Nash is looking more and more like he did when he burst onto the scene as Oz, and Eric Young is, yet again, too good for the insane crap the company shovels on his corpse.

Jesse Neal and Shannon Moore should be pushed. Too bad Team 3D will bury them for a bigger paycheck. We’ve come full circle in the meaningless void of the mid-card and we’re only halfway through the pay-per-view.

If your eyes didn’t start bleeding after the last catastrophe, then you’re likely about to be treated to a summation of the Abyss/Desmond Wolfe feud.

In what was a wholly unnecessary match, Abyss and Wolfe were quiet entertaining and the crowd lit up the room (particularly for Wolfe).

How could they possibly botch this momentum for Wolfe?

Easy. Have him use his valet as a distraction so he can attach a weapon to his hand and use it on his opponent. Then have his opponent escape the clutches of defeat and STILL pin him. Then have his valet leave him as a prematch stipulation.

Can we get those “Fire Russo” chants to encompass Hogan and Bischoff as well?

Up next is the SmackDown! Main event circa 2008, Jeff Hardy vs. Mr. Anderson.

At this point in his career, Anderson can go nowhere but up by being the face of TNA as a brash, arrogant bastard in a kid-friendly era. His prematch promo was proof that anything goes when you put the microphone in his hands.

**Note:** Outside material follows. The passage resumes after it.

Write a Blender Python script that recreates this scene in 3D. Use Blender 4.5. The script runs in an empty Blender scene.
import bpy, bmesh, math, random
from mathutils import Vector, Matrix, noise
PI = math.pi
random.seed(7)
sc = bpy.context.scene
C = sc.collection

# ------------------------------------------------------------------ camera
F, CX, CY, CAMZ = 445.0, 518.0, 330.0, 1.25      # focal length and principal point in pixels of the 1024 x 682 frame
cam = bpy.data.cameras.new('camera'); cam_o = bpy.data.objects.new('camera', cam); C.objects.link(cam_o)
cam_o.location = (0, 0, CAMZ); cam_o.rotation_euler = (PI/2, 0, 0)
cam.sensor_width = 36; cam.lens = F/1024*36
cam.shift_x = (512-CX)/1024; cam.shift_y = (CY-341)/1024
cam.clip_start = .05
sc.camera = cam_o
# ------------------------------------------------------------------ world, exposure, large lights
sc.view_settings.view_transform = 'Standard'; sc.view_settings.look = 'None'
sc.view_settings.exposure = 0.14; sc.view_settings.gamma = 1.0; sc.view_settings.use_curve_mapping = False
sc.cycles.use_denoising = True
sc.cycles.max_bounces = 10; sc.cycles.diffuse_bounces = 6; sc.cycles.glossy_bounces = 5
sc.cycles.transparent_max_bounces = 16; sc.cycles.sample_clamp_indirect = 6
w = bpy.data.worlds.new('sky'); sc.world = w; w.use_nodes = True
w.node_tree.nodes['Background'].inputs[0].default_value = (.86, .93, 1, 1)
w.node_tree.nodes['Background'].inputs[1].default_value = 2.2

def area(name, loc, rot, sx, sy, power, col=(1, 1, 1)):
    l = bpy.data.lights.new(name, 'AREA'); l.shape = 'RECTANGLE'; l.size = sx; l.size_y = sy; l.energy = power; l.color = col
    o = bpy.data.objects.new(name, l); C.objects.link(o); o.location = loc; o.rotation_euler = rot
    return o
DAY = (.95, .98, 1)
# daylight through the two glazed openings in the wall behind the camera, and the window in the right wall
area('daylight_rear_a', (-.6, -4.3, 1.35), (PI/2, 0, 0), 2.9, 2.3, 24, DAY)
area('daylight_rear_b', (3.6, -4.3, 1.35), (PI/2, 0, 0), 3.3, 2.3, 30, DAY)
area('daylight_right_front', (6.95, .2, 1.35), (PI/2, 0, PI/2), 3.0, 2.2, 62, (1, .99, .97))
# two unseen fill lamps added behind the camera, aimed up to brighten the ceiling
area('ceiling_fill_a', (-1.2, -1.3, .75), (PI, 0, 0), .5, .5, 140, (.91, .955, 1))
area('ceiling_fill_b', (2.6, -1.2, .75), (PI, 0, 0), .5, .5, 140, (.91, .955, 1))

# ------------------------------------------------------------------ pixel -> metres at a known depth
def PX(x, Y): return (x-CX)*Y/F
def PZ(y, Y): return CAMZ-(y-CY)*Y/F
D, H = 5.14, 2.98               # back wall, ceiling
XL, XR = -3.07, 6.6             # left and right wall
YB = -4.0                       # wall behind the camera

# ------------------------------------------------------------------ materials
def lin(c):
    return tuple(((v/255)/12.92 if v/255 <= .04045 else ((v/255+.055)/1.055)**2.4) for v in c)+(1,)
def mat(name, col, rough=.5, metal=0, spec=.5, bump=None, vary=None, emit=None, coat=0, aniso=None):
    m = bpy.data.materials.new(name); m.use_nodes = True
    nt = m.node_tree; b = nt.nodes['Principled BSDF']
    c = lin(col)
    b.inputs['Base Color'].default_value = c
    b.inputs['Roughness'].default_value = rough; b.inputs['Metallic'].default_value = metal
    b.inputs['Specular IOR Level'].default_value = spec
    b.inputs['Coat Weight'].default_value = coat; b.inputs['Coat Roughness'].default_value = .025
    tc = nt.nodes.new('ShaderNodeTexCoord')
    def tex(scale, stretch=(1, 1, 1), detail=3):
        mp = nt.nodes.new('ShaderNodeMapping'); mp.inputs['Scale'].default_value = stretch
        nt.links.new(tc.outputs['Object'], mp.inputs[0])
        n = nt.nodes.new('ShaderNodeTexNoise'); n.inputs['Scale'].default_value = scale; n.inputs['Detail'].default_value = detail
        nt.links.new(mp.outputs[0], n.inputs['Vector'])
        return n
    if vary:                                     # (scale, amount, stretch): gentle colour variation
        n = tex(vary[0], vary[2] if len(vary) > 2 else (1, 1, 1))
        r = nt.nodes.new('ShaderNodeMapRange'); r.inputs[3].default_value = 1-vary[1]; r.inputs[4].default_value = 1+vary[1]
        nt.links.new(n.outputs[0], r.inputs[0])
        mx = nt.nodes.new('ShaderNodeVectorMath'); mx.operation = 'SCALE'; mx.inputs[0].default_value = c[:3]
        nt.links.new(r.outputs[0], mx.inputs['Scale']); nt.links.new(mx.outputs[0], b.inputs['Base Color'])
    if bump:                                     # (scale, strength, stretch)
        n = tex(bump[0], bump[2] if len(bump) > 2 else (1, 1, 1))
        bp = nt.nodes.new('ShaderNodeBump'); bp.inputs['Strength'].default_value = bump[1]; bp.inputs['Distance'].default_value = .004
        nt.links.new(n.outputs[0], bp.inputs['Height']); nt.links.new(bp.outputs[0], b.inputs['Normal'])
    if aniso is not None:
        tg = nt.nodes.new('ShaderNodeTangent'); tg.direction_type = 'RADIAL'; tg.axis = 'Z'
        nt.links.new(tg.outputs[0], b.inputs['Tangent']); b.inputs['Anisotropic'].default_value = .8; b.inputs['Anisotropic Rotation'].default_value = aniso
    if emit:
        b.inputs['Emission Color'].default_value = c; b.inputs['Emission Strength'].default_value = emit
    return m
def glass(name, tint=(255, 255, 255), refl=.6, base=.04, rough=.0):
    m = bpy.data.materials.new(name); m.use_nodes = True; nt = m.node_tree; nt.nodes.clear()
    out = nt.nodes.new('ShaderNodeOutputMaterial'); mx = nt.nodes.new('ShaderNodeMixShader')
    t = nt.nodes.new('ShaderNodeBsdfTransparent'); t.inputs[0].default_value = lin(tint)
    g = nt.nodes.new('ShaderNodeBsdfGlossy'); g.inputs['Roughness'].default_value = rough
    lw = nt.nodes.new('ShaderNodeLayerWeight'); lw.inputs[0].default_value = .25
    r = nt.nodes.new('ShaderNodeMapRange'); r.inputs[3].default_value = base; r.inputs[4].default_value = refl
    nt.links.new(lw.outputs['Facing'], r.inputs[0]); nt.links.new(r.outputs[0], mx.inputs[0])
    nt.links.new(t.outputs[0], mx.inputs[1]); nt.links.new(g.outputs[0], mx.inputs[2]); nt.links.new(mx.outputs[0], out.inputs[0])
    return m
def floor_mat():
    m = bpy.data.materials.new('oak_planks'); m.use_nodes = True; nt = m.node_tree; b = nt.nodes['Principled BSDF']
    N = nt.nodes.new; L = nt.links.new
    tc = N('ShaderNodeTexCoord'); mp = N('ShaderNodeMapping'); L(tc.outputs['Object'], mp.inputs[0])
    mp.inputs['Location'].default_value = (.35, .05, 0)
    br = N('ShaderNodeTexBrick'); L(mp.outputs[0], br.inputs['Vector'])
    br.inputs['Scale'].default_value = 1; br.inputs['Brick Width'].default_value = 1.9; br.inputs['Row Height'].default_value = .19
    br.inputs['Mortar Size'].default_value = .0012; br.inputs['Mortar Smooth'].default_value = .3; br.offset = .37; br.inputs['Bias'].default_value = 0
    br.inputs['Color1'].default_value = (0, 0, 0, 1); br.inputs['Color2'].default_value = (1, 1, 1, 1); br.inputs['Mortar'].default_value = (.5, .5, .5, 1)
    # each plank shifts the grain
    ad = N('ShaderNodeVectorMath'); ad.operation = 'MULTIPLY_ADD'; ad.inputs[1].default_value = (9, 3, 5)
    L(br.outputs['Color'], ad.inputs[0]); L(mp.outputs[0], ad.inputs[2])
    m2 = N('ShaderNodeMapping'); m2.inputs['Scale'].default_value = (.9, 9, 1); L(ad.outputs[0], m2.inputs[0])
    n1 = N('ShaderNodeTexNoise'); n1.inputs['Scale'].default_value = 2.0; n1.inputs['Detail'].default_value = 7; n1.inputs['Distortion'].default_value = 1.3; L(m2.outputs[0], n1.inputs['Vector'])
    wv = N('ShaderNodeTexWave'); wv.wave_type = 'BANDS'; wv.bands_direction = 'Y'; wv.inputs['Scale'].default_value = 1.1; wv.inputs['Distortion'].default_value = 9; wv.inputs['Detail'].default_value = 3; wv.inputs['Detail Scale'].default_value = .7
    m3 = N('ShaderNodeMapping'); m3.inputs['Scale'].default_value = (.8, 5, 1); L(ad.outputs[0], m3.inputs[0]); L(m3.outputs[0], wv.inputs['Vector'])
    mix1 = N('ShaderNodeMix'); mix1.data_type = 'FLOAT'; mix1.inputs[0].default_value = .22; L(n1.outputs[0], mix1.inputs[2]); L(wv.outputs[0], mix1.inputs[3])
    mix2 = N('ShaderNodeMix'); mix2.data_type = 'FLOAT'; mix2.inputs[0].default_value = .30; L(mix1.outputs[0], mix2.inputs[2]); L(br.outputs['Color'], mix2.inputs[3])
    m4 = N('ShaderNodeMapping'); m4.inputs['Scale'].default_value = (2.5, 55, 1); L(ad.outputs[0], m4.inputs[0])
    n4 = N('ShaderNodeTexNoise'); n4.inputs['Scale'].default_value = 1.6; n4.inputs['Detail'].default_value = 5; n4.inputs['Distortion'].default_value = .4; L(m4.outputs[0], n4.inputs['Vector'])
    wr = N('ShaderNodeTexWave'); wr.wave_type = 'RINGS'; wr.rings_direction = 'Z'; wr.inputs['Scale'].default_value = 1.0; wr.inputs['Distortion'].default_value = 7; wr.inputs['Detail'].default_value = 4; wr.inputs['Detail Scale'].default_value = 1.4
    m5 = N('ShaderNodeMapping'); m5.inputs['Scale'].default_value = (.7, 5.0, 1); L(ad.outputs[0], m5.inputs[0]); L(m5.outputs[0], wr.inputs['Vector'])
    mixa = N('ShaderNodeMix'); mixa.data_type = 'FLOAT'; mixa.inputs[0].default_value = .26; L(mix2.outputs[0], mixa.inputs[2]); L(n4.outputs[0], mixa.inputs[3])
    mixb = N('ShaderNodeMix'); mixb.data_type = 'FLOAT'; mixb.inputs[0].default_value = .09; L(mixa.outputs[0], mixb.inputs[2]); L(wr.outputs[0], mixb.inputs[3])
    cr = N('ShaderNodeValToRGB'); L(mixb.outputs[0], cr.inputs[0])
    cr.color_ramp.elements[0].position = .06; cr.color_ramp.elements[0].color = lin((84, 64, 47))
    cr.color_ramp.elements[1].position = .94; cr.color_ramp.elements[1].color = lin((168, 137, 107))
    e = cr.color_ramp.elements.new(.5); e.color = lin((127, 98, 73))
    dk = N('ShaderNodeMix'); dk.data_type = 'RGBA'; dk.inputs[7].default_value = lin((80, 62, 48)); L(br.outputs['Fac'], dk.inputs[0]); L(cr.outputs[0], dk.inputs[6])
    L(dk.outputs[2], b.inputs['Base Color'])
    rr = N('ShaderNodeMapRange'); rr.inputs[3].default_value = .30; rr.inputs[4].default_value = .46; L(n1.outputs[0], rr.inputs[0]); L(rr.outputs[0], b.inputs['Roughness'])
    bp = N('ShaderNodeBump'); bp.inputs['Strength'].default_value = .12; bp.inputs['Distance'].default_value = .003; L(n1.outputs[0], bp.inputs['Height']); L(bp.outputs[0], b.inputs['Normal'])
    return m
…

So naturally, the booking decision is to put Hardy over Anderson cleanly.

The same Jeff Hardy, who is over with an audience of 12-year-old girls and morons who booed C.M. Punk because they are sheep believing Jeff would never do the things Punk read off a police report.

Hardy’s career is going nowhere and he’s proving to be a complete novelty. Maybe TNA will reenact his trial once it actually goes down, wrestling promoters can never resist pulling in “real life” for their staged adaptation.

Sting was scheduled to fight Jeff Jarrett next on the card, but instead, TNA pulls the ultimate low blow on a pay-per-view event.

Knowing that they already have your money, TNA avoids the contest altogether by disguising Sting’s injury in an assault on Jarrett and a 12-second squash.

Am I one of the few who would openly pay to see JUST ONE Jarrett/Sting match that isn’t shrouded in stupidity?

Despite the length, this contest was better than their Halloween Havoc affair .

And in case I missed it, the main event of the evening was a great example of mat wrestling as well as technical precision, as A.J. Styles and Rob Van Dam battled through a few slips and misses to a pretty decent close.

Perhaps the most important factor was that Van Dam won cleanly, giving him some legitimacy after winning the TNA title just two months into his run. RVD is as over as he was when he was WWE Champion, and that’s a good thing.

On the whole, however, TNA Sacrifice may have been an apt title for such an event.

Sacrifice showed how TNA has sacrificed its own talent roster in favor of has-beens and problem children. They sacrificed quality wrestling matches for wacky gimmicks and downright stupidity. They sacrificed a potential classic between Jarrett and Sting at the mercy of the fans.

I’m not saying that WWE is any better than TNA, but I at least expect it from the Titan Towers.